Each of the characters is flawed and struggles with their own self worth, identity, or relationships with each other. United by the harsh and awesome landscape of the desert, they navigate the pitfalls of life and seek to realize their dreams. Often they are caught off guard by unexpected events, or find themselves detoured by misunderstandings. I was especially drawn to Willard and Marian, an odd couple who find themselves together after Willard’s brother (and Marian’s husband) Ed dies. Nine years have passed since Ed’s death, and Willard and Marian have lived under the same roof, moving forward in their lives side by side, yet apart. Their fumbled communications are poignant and compelling.

He goes back outside and gets in his truck and drives away from the yard. Toward town. The Oasis. He’ll go to the Oasis for supper. They’re used to him there. He can sit at a table and eat his meal and probably no one will talk to him, but if someone does, it will be about the weather, or grain prices, or football. And he won’t have to hear the words, I’m leaving, Willard. I though you’d better know… – from Cool Water, page 242 –

Warren’s writing is subtle, intuitive, and richly rendered. Her characters are real people and part of the tapestry of the setting. Warren understands how where we live reflects who we are – and she seamlessly weaves the landscape through the stories of her characters. She also brings in the connections between people and animals – something which resonated with my own experiences with the animals who have passed through my life. Blaine (a man who is struggling to keep food on the table for his family) finds his horse suffering from colic and must decide whether or not to spend the money on a vet or simply put the animal out of its misery – the decision is not just about whether or not the horse will be saved, but it is a reminder of where Blaine is in his life and the hope (or lack of it) for things to get better.

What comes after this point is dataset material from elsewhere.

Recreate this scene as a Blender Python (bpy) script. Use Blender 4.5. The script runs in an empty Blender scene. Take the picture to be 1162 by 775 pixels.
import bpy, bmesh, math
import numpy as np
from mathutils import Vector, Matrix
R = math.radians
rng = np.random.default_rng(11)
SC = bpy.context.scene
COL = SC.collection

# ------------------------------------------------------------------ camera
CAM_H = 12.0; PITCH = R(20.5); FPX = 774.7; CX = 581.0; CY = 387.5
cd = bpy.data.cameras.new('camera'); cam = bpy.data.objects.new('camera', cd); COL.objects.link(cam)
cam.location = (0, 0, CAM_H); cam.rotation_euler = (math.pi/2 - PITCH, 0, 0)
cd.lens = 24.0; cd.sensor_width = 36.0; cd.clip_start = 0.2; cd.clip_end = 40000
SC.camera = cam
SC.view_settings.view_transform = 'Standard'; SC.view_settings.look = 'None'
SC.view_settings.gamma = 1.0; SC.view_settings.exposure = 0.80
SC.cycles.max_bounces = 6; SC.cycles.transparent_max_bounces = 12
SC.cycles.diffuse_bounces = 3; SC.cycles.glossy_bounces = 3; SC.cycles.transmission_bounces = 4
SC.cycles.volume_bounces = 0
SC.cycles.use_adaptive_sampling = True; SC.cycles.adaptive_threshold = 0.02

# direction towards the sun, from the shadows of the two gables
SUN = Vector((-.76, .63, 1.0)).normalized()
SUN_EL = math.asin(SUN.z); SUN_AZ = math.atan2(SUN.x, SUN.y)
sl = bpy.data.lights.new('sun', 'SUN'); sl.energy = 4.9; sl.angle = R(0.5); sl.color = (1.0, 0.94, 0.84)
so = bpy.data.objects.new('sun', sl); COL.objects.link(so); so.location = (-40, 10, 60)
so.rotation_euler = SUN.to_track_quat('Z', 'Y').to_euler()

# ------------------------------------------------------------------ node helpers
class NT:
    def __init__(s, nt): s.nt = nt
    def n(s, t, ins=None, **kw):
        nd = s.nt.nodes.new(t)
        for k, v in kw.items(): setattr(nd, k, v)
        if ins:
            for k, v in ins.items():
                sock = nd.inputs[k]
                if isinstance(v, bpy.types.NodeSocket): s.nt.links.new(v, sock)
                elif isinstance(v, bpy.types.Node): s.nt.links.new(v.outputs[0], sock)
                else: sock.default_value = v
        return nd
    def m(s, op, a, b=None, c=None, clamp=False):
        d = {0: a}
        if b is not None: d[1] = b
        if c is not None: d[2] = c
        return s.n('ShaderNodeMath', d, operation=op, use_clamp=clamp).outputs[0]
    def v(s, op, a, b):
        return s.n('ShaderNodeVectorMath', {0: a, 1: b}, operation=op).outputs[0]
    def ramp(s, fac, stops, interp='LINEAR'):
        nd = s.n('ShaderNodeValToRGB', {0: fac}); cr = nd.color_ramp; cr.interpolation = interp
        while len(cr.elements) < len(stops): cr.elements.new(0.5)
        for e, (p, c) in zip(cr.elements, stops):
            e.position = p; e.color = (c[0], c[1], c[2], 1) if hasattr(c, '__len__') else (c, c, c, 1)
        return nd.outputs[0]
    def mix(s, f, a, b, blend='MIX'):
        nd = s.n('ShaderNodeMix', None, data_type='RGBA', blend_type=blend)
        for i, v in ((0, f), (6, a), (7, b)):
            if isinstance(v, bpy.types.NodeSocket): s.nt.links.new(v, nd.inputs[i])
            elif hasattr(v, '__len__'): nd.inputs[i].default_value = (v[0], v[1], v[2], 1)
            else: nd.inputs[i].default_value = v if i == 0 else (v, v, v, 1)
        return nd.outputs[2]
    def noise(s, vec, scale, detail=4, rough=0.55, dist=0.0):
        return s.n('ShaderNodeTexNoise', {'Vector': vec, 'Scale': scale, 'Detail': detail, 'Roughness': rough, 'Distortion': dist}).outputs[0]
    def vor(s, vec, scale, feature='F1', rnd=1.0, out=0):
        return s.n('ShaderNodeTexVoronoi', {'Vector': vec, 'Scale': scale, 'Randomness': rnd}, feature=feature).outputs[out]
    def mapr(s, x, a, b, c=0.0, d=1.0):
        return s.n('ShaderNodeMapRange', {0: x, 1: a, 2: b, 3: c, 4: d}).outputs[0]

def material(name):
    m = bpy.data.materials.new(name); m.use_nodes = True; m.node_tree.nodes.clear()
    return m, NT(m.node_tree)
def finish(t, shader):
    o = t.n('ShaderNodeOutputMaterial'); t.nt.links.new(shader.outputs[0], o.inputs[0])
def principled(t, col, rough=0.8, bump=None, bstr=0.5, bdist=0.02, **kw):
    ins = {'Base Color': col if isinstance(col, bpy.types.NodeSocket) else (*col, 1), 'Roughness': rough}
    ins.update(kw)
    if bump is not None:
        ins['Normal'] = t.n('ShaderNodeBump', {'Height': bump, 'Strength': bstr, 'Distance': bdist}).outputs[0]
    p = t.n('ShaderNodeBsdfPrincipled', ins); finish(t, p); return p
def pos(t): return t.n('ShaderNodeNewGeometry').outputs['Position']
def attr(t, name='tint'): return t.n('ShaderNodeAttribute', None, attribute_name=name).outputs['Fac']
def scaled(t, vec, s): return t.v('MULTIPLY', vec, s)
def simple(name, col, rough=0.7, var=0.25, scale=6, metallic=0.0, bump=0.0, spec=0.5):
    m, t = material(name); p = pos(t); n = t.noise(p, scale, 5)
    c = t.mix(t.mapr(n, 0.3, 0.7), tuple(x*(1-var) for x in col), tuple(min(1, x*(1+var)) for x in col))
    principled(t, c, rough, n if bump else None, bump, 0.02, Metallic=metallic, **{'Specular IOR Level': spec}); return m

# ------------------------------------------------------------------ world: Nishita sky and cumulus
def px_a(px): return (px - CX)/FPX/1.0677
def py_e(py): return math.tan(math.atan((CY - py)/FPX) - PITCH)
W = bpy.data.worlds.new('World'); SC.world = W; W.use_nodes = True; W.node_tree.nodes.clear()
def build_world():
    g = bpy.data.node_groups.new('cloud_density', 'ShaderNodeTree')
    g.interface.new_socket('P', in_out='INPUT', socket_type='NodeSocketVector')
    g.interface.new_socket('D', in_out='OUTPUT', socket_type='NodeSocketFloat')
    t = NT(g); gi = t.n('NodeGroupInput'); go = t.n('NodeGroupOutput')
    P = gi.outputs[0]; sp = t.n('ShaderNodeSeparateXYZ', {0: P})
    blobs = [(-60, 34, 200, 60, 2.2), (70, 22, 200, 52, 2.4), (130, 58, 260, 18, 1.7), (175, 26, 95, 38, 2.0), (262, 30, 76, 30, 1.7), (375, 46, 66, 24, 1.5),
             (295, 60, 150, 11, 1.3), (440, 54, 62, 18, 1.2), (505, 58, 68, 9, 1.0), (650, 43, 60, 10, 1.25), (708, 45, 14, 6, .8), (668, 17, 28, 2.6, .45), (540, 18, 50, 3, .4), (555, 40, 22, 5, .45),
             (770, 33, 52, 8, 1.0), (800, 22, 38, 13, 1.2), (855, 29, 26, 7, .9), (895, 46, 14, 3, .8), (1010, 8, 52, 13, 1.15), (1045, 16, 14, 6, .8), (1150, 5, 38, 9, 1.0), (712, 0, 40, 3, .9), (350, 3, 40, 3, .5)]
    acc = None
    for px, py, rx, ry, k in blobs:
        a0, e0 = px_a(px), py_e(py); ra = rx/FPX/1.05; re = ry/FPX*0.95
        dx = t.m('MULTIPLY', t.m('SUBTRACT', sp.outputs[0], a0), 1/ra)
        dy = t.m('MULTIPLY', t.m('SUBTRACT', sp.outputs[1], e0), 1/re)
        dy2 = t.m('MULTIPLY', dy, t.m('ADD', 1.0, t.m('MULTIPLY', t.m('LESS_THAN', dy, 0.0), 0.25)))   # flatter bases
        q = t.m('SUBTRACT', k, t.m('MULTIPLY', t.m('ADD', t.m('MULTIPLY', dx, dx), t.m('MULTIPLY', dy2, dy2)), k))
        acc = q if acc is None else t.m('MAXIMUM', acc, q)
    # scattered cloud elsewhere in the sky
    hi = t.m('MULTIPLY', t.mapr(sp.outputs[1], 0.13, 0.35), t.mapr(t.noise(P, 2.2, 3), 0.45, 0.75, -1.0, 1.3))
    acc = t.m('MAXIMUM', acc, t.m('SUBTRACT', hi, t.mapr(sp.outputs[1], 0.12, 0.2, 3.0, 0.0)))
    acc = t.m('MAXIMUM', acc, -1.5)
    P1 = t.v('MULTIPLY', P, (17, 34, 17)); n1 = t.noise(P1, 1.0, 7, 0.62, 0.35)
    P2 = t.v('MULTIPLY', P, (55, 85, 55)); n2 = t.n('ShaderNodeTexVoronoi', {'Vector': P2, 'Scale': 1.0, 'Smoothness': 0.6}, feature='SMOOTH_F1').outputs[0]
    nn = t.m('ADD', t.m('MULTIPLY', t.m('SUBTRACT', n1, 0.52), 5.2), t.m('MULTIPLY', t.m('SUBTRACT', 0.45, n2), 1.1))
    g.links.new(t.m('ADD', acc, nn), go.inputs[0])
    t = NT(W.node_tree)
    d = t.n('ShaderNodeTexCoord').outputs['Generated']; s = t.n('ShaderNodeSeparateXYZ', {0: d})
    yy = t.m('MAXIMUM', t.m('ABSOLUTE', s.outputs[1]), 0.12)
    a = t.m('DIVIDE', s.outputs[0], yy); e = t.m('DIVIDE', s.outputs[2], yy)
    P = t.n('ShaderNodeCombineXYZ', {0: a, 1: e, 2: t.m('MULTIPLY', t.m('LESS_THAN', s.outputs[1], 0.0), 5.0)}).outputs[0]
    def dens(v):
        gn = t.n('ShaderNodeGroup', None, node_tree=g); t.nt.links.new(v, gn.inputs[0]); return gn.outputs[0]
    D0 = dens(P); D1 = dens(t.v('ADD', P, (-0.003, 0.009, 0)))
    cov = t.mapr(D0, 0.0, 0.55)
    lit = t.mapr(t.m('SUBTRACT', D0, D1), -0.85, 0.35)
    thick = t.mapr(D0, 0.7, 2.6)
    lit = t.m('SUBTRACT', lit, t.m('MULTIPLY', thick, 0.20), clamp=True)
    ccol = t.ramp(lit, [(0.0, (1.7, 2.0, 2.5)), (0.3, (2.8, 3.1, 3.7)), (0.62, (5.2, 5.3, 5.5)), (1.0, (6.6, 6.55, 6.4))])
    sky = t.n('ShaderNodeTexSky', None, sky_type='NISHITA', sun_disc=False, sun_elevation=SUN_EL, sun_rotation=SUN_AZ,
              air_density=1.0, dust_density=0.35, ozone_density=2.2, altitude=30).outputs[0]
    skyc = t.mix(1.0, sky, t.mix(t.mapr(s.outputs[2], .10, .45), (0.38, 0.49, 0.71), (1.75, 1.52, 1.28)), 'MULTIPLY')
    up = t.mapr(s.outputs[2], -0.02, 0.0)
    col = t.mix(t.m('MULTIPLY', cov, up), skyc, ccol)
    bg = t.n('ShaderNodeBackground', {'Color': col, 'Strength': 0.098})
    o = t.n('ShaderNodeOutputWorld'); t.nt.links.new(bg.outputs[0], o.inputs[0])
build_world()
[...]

Blaine knows what he has to do. It’s not that he’s never had to put a horse down before, but this horse – the last one – now represents every ambition that he’s ever had and his last bit of hope, however unreasonable, that things might turn around. – from Cool Water, page 224 –

Cool Water is an exquisite novel of every day life which includes the disappointments, challenges, and small joys we all encounter. At times funny, but always sensitive, Cool Water is a book that tenderly explores the connections between people, and reminds us of the common threads of human experience which join us.

Highly recommended.

*FTC Disclosure: This book was sent to me by the publisher for review on my blog.